Mar 4th, 2024, 02:00 PM

The 21st Century Carrie Bradshaw

By Lea Abi Saad
Image Credit: Lea Abi Saad, Clayton Wilson
How Substack is redefining the blog

Nostalgia wins again: blogs and newsletters have returned (if they ever left), neatly packaged in a two-for-one deal on Substack.

Blogging is not as lost an art form as we thought: the slow but steady rise of Substack proves that we still have room for column-style journalism and 2000s blogosphere writing. But what exactly is Substack, and how does it differ from social media platforms like Instagram or Twitter?

Substack is essentially an online newsletter platform where writers start their own subscription-based columns sent directly to their specific subscribers through newsletters. Since there are no ads or algorithmic quibbling, the power is totally in the writer's hands. Substack hosts the prominent likes of political journalist Seymour Hersh, as well as writer and musician Patti Smith. Such writers have migrated to Substack, not only because it allows them to put whatever they want out into the world but also because they can profit off their work through reader subscriptions at €5 per month. In the current journalistic climate characterized by underpaid writers and editors driven by fear of controversy, Substack has become a saving grace.  

The true goldmine of this website is not the seasoned journalists who want to break free from the constraints of a publication’s binds. Instead, it lies in the niche of the random twenty-something woman who microdoses on journaling by spilling her thoughts onto a Substack post, reminiscent of a Sex and the City voiceover monologue. 

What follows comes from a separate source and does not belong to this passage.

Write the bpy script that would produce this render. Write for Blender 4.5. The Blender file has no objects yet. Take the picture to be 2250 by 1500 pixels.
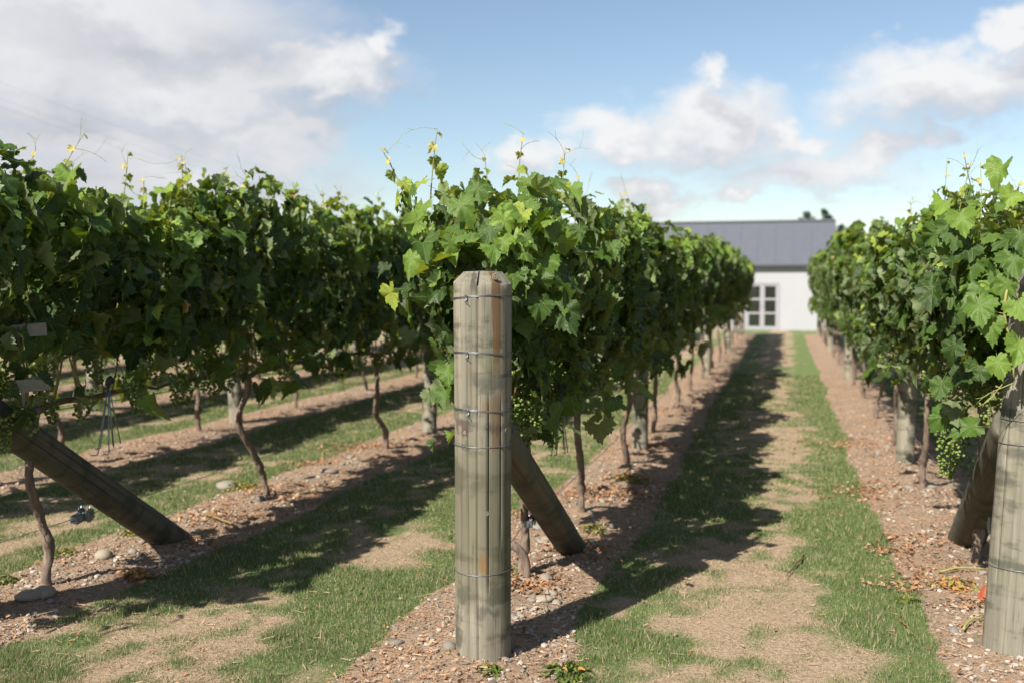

The writer on Substack can be anyone, anywhere: a European traveler writing love letters, a consummate New Yorker reflecting upon bad habits, an unnamed specter in some vague place. Think of her as Schrödinger's girl; she exists everywhere and nowhere, and first and foremost, she is a writer. She dissects first loves, mothers, perfume branding strategies, French philosophers, and her eerie cryptic dreams. Not only is she a writer, but she is also a vibe curator. Her introspective cultural analyses and self-reflective meditations are broken up with a Spotify link to a Cocteau Twins album, a meme, a photograph of artful vintage clutter on a dresser, a Joan Didion quote, a poem by Louise Glück, a still from a '90s Chloë Sevigny cult classic. The possibilities are endless. 

The writing holds the entire piece together, turning the unassuming blog post into a dreamlike experience. The style often veers a little into the realm of lyric poetry. It is pensive without being pitiful, self-aware without being self-deprecatory. It criticizes culture while acknowledging its role in it. It feels a little surreal but is so achingly relatable. It wants you to focus. Sometimes, it sounds like a melancholic Carrie Bradshaw, staring at the ceiling of her New York City apartment ("I couldn't help but wonder...") and sometimes it's satirical and funny. It contains multitudes, but it is always diligent in its words and the message it wants to impress upon the reader. 

Altogether, the column-style writing and the audiovisual elements come together to create a blog post toeing the line between authentic and performative; it's as if a diary entry and a Pinterest board had a baby. A pessimist might call it the commodification of malaise through yet another social media platform hiding behind a veil of pseudo-intellectualism. A realist would call it a healthier and much more thoughtful version of Twitter.

The Substack niche is slowly breaking into the mainstream. One of its most well-known creators, Rayne Fisher-Quann, rose to micro-celebrity status through a post titled “standing on the shoulders of complex female characters,” in which she reflects on our generation's neurotic tendency to filter our experiences and shape our identities according to the media we consume to market ourselves. Her cultural criticism and personal essays earned her over 80,000 subscribers on Substack and a publishing deal with Alfred A. Knopf. Although not every Substack blogger earns as prolifically as she does, many have a dedicated readership that supplies them with, if not some income, at least some attention, which is all a writer asks for.


What Substack implies for the online landscape is still being determined. Very few people have the attention span for weekly newsletters. Even fewer want to pay to read someone else’s thoughts when they could do it for free on TikTok, accompanied by a jaunty soundbite. There is deliberate intention in writing or subscribing to a newsletter nonexistent on other social media platforms, where algorithms control your feed. 

The rise in popularity of blog-like newsletters implies a shift in perspective: now, more than ever, we are being mindful of the content we consume. We want content that is inspiring and thought-provoking. We want to be entertained and educated at the same time. We want to read something that carries a little bit of emotional depth. We want to read, period. Maybe we are abandoning—or at least taking small breaks from—the instant dopamine rush created by Instagram influencers in favor of creativity that doesn't talk down to its readers but encourages them to understand every sentence and reference. The popularization of this niche proves that there is an audience for this type of writing, which blends the column and the essay, the personal voice and the critical one.

It might be too soon to say that writers and journalists are reclaiming the high status they held in the '90s, but it's no longer a far-fetched prediction either.